When I went NC with my PD parents, I felt certain grief over loosing my mom's entire FOO. We had been close when I was a child, but being religious I knew they would never support my NC decision.

To this day, I've never heard from any of them, not even from an uncle I was relatively close to and who knows about the abuse I went through (I told him about it and he even witnessed some episodes).

Recently, I've started to feel ashamed of many members of my extended family. They preach God's word and believe they are superior and more worthy than others because of their race and religious convictions, but their are lives are fraught with hypocrisy.

For instance, one of my uncles, who was really wealthy and a GC, was sent to prison last year for fraud. Another one married an 18 year old when he was around 40, my aunt, also a GC is totally and unapologetically BPD, to the extend that she threatened to run a pregnant woman over due to a tiny dispute. The list goes on, with my cousins, the generation after them, all being either obese, in code pendent relationships.

The only half sane person was my uncle, who abandoned me when I told him I had gone NC. He must have not been that sane after all to expect me to but up with that crap  :)
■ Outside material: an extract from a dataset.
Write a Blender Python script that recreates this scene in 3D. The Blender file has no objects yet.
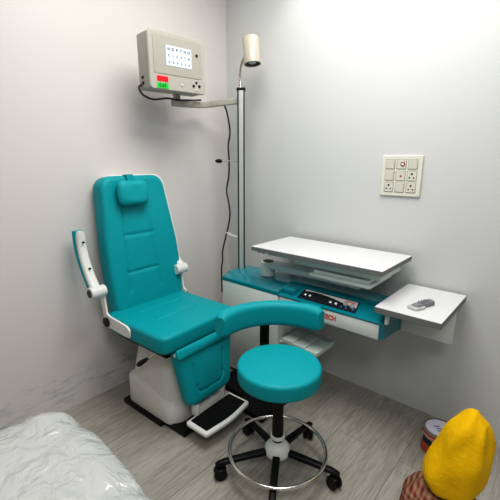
import bpy, bmesh, math, random
from mathutils import Vector, Matrix, noise
random.seed(7)
SC = bpy.context.scene
COL = SC.collection
V = Vector
R = math.radians
PI = math.pi

# ------------------------------------------------------------------ materials
def hexc(h):
    c = [int(h[i:i+2], 16) / 255 for i in (0, 2, 4)]
    return tuple(x / 12.92 if x <= .04045 else ((x + .055) / 1.055) ** 2.4 for x in c) + (1,)

def mat(name, col, rough=.5, metal=0., spec=.5, bump=0., bscale=200., vary=0., vscale=6., coat=0., emit=None, estr=1., trans=0.):
    m = bpy.data.materials.new(name); m.use_nodes = True
    nt = m.node_tree; b = nt.nodes['Principled BSDF']
    b.inputs['Base Color'].default_value = hexc(col)
    b.inputs['Roughness'].default_value = rough
    b.inputs['Metallic'].default_value = metal
    b.inputs['Specular IOR Level'].default_value = spec
    b.inputs['Coat Weight'].default_value = coat
    b.inputs['Transmission Weight'].default_value = trans
    if emit:
        b.inputs['Emission Color'].default_value = hexc(emit); b.inputs['Emission Strength'].default_value = estr
    tc = nt.nodes.new('ShaderNodeTexCoord')
    n2 = nt.nodes.new('ShaderNodeTexNoise'); n2.inputs['Scale'].default_value = vscale; n2.inputs['Detail'].default_value = 4
    nt.links.new(tc.outputs['Object'], n2.inputs['Vector'])
    mx = nt.nodes.new('ShaderNodeMix'); mx.data_type = 'RGBA'
    c = hexc(col); v = max(vary, .015)
    mx.inputs['A'].default_value = tuple(max(0, x * (1 - v)) for x in c[:3]) + (1,)
    mx.inputs['B'].default_value = tuple(min(1, x * (1 + v)) for x in c[:3]) + (1,)
    nt.links.new(n2.outputs['Fac'], mx.inputs['Factor'])
    nt.links.new(mx.outputs['Result'], b.inputs['Base Color'])
    if bump:
        n = nt.nodes.new('ShaderNodeTexNoise'); n.inputs['Scale'].default_value = bscale; n.inputs['Detail'].default_value = 3
        bp = nt.nodes.new('ShaderNodeBump'); bp.inputs['Strength'].default_value = bump; bp.inputs['Distance'].default_value = .01
        nt.links.new(tc.outputs['Object'], n.inputs['Vector']); nt.links.new(n.outputs['Fac'], bp.inputs['Height'])
        nt.links.new(bp.outputs['Normal'], b.inputs['Normal'])
    return m

M = {}
M['teal'] = mat('teal_vinyl', '00949c', .5, spec=.25, bump=.12, bscale=260, vary=.04)
M['teal_gloss'] = mat('teal_gloss_plastic', '00808c', .16, spec=.5, coat=.3)
M['white'] = mat('white_painted_metal', 'd9dad5', .35, spec=.4)
M['white_soft'] = mat('white_plastic', 'd2d0ca', .4, spec=.4, vary=.03)
M['panel'] = mat('pale_grey_white_panel', 'd6dad6', .35)
M['lam'] = mat('white_laminate', 'd3d4d5', .35, spec=.4)
M['edge'] = mat('grey_edge_band', '70716f', .5)
M['mech'] = mat('pale_green_grey_metal', 'c8d1cd', .35)
M['black'] = mat('black_plastic', '08080a', .45, spec=.3)
M['blackm'] = mat('black_metal', '060608', .4, spec=.35)
M['chrome'] = mat('chrome', 'd8d4cc', .16, metal=1.)
M['alu'] = mat('brushed_aluminium', 'b9bbb8', .35, metal=.3)
M['alud'] = mat('dark_anodised_groove', '34383a', .4, metal=.5)
M['beige'] = mat('beige_grey_enamel', 'a4a299', .38, spec=.4)
M['beiged'] = mat('beige_grey_enamel_panel', '9d9b91', .4, spec=.4)
M['lampb'] = mat('cream_enamel', 'b0aa9b', .3, spec=.5)
M['ctrl'] = mat('dark_control_film', '20262c', .25, spec=.5)
M['silver'] = mat('silver_knob', 'd8d8d8', .25, metal=.6)
M['red'] = mat('red_print', 'd03a20', .5)
M['redd'] = mat('red_led_display', 'c00010', .4, emit='ff0818', estr=.8)
M['greend'] = mat('green_led_display', '10a030', .4, emit='04b428', estr=.45)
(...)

Anyway, it a relief to no longer feel any obligation or ties to them whatsoever.  :)

newlife33

I feel your pain.  I went through almost the exact same scenario. Please be gentle to yourself as you continue, the changes and realizations are complex.  Many people who I thought were there for me or who i figured I would have a relationship with turns out were not on my side or willing to accept my choices.  But I know what is good for me, and will not sacrifice my feelings and truth for anyone who does not respect it.